Item:
ONSV24SJA011

In stock

Original German WWII WHW Gau Bayerische Ostmark Donation Can by Westermann & Co Neheim-Ruhr - Dated 1941

Regular price $395.00

Item Description

Original Item: Only One Available. The WHW, Winterhilfswerk (Winter-help-work), was an annual charitable donation event held by the NS -Volkswohlfahrt (National Socialist - Peoples’-welfare-organization), in which personnel from all of the organizations would solicit donations from the public, and reward contributors with a wide variety of lapel badges or propaganda booklets.

This is an very nice condition red-painted, sheet metal can, roughly 17cm in overall height, and 10.5cm in diameter. Featuring a hinged lid which is stepped as it ascends, with an angled coin slot to its apex, unto whose surface are the raised serial numbers 20544 (serial number). To the lid, immediately above its hinge, is a small, circular perforation, with Papier (Paper) embossed to one side of it and Geld (Money) to the other. A handle is riveted to the reverse, beneath the lid’s hinge. This is a later pattern, which has a simple hole where the lock for the lid would be installed, compared to the fold down bracket. The mechanism under the coil slot to prevent coins from being shaken out of the can is intact and looks to be functional.

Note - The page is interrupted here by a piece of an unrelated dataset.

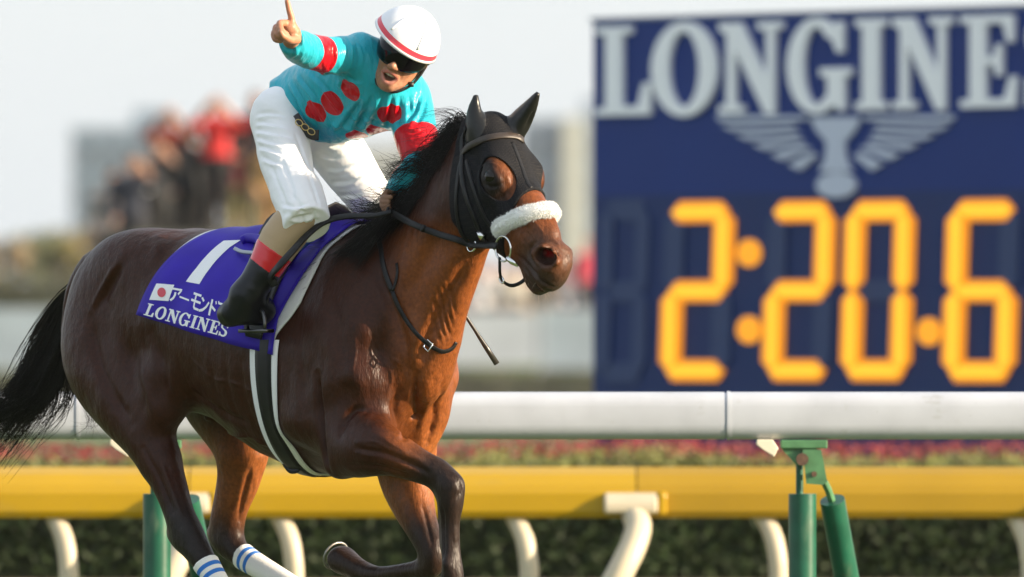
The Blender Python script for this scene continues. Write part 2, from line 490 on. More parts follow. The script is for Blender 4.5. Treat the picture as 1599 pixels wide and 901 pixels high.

Embossed to the can itself, Gau Bayr.-Ostmark, the abbreviation for Gau Bayerische-Ostmark (Bavarian East March). This was a regional district established in 1933 in NSDAP Germany, when Hans Schemm, the gauleiter of Oberfranken, united the three Gaue of Oberpfalz, Niederbayern and Oberfranken into one in an internal power struggle. The term Bayerische Ostmark was coined after the First World War for the region to refer to the fact that the area now bordered the new Czechoslovakia, a country perceived as hostile to Germany. The term Mark (English: March) was historically used in Imperial Germany for border regions to hostile neighbors. It was the only one of the Bavarian Gaue to incorporate more than one Regierungsbezirk, covering three of them. Later on, because the Gau Bayerische Ostmark was not a border region any more, it was renamed Gau Bayreuth in June 1942, so this can is from before this time.

The bottom of the can is embossed with the maker’s name; M. Westermann & Co, with G.m.b.H. underneath it, for Gesellschaft mit beschränkter Haftung (Company with limited Liability), both arching above Wesco within a diamond, and with Neheim-Ruhr arching beneath that. The embossed number 41 may be seen below the latter location, for a date of 1941.

Examples of these cans have become harder and harder to find, especially in such great condition.